— start MATERIAL FOR THIS EXERCISE —

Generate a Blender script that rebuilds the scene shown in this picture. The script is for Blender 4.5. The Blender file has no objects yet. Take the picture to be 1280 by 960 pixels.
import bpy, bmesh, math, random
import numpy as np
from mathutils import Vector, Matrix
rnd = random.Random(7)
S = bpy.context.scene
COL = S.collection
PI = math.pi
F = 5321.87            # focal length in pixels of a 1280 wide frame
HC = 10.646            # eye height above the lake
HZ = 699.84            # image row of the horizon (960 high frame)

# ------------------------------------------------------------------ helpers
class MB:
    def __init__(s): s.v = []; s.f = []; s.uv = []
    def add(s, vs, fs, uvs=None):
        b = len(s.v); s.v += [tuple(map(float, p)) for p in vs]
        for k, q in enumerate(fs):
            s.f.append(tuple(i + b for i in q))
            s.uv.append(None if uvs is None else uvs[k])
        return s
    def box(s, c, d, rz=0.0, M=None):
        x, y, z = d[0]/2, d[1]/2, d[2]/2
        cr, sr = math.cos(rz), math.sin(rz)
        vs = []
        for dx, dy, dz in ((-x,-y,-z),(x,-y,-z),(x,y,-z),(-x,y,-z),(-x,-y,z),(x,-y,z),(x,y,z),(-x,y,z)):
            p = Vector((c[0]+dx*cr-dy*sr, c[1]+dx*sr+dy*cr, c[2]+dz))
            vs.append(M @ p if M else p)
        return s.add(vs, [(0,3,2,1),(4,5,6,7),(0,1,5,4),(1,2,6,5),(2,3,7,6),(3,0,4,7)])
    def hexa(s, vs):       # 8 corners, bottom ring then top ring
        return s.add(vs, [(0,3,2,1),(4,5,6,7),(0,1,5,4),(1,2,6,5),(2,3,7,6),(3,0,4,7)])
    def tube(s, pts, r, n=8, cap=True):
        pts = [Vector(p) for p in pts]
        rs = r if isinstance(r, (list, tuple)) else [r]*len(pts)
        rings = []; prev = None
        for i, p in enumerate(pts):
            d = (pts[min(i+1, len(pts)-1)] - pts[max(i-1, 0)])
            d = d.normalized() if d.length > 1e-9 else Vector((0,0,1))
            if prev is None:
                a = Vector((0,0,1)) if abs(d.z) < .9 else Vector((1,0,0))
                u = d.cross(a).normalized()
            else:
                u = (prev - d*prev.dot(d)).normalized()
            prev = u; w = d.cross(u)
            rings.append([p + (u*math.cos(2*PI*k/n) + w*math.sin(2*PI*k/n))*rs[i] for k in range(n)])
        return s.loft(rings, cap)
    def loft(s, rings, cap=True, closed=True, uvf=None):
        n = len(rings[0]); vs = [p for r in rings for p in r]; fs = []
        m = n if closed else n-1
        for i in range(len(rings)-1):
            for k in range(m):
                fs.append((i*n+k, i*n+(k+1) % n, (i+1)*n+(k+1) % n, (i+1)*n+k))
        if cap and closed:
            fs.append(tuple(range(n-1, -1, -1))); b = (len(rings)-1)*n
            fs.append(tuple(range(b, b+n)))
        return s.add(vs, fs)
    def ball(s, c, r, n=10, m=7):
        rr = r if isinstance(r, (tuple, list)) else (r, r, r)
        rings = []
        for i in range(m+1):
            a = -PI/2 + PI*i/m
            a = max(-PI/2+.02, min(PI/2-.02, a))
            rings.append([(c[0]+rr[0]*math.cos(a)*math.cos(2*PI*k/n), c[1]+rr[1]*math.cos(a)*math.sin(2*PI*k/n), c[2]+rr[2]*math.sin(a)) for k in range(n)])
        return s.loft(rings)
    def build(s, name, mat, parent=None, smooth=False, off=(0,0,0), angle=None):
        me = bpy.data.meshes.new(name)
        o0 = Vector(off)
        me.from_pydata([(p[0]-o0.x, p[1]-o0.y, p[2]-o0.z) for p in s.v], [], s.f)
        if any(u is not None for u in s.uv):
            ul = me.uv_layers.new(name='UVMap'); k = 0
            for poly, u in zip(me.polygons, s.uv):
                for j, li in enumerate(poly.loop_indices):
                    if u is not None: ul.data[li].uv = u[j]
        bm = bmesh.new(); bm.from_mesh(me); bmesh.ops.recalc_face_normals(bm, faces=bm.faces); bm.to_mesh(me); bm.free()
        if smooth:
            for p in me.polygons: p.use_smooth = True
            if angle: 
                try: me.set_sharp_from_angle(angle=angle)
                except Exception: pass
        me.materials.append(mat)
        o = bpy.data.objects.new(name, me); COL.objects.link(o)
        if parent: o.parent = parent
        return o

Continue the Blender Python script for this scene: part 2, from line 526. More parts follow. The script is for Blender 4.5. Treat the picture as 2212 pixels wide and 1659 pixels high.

— end MATERIAL FOR THIS EXERCISE —

**STATED PROBLEM**
Copy each line of the data exactly, leaving nothing out.

**WRITTEN REPLY**
Generate a Blender script that rebuilds the scene shown in this picture. The script is for Blender 4.5. The Blender file has no objects yet. Take the picture to be 1280 by 960 pixels.
import bpy, bmesh, math, random
import numpy as np
from mathutils import Vector, Matrix
rnd = random.Random(7)
S = bpy.context.scene
COL = S.collection
PI = math.pi
F = 5321.87            # focal length in pixels of a 1280 wide frame
HC = 10.646            # eye height above the lake
HZ = 699.84            # image row of the horizon (960 high frame)

# ------------------------------------------------------------------ helpers
class MB:
    def __init__(s): s.v = []; s.f = []; s.uv = []
    def add(s, vs, fs, uvs=None):
        b = len(s.v); s.v += [tuple(map(float, p)) for p in vs]
        for k, q in enumerate(fs):
            s.f.append(tuple(i + b for i in q))
            s.uv.append(None if uvs is None else uvs[k])
        return s
    def box(s, c, d, rz=0.0, M=None):
        x, y, z = d[0]/2, d[1]/2, d[2]/2
        cr, sr = math.cos(rz), math.sin(rz)
        vs = []
        for dx, dy, dz in ((-x,-y,-z),(x,-y,-z),(x,y,-z),(-x,y,-z),(-x,-y,z),(x,-y,z),(x,y,z),(-x,y,z)):
            p = Vector((c[0]+dx*cr-dy*sr, c[1]+dx*sr+dy*cr, c[2]+dz))
            vs.append(M @ p if M else p)
        return s.add(vs, [(0,3,2,1),(4,5,6,7),(0,1,5,4),(1,2,6,5),(2,3,7,6),(3,0,4,7)])
    def hexa(s, vs):       # 8 corners, bottom ring then top ring
        return s.add(vs, [(0,3,2,1),(4,5,6,7),(0,1,5,4),(1,2,6,5),(2,3,7,6),(3,0,4,7)])
    def tube(s, pts, r, n=8, cap=True):
        pts = [Vector(p) for p in pts]
        rs = r if isinstance(r, (list, tuple)) else [r]*len(pts)
        rings = []; prev = None
        for i, p in enumerate(pts):
            d = (pts[min(i+1, len(pts)-1)] - pts[max(i-1, 0)])
            d = d.normalized() if d.length > 1e-9 else Vector((0,0,1))
            if prev is None:
                a = Vector((0,0,1)) if abs(d.z) < .9 else Vector((1,0,0))
                u = d.cross(a).normalized()
            else:
                u = (prev - d*prev.dot(d)).normalized()
            prev = u; w = d.cross(u)
            rings.append([p + (u*math.cos(2*PI*k/n) + w*math.sin(2*PI*k/n))*rs[i] for k in range(n)])
        return s.loft(rings, cap)
    def loft(s, rings, cap=True, closed=True, uvf=None):
        n = len(rings[0]); vs = [p for r in rings for p in r]; fs = []
        m = n if closed else n-1
        for i in range(len(rings)-1):
            for k in range(m):
                fs.append((i*n+k, i*n+(k+1) % n, (i+1)*n+(k+1) % n, (i+1)*n+k))
        if cap and closed:
            fs.append(tuple(range(n-1, -1, -1))); b = (len(rings)-1)*n
            fs.append(tuple(range(b, b+n)))
        return s.add(vs, fs)
    def ball(s, c, r, n=10, m=7):
        rr = r if isinstance(r, (tuple, list)) else (r, r, r)
        rings = []
        for i in range(m+1):
            a = -PI/2 + PI*i/m
            a = max(-PI/2+.02, min(PI/2-.02, a))
            rings.append([(c[0]+rr[0]*math.cos(a)*math.cos(2*PI*k/n), c[1]+rr[1]*math.cos(a)*math.sin(2*PI*k/n), c[2]+rr[2]*math.sin(a)) for k in range(n)])
        return s.loft(rings)
    def build(s, name, mat, parent=None, smooth=False, off=(0,0,0), angle=None):
        me = bpy.data.meshes.new(name)
        o0 = Vector(off)
        me.from_pydata([(p[0]-o0.x, p[1]-o0.y, p[2]-o0.z) for p in s.v], [], s.f)
        if any(u is not None for u in s.uv):
            ul = me.uv_layers.new(name='UVMap'); k = 0
            for poly, u in zip(me.polygons, s.uv):
                for j, li in enumerate(poly.loop_indices):
                    if u is not None: ul.data[li].uv = u[j]
        bm = bmesh.new(); bm.from_mesh(me); bmesh.ops.recalc_face_normals(bm, faces=bm.faces); bm.to_mesh(me); bm.free()
        if smooth:
            for p in me.polygons: p.use_smooth = True
            if angle: 
                try: me.set_sharp_from_angle(angle=angle)
                except Exception: pass
        me.materials.append(mat)
        o = bpy.data.objects.new(name, me); COL.objects.link(o)
        if parent: o.parent = parent
        return o

Continue the Blender Python script for this scene: part 2, from line 526. More parts follow. The script is for Blender 4.5. Treat the picture as 2212 pixels wide and 1659 pixels high.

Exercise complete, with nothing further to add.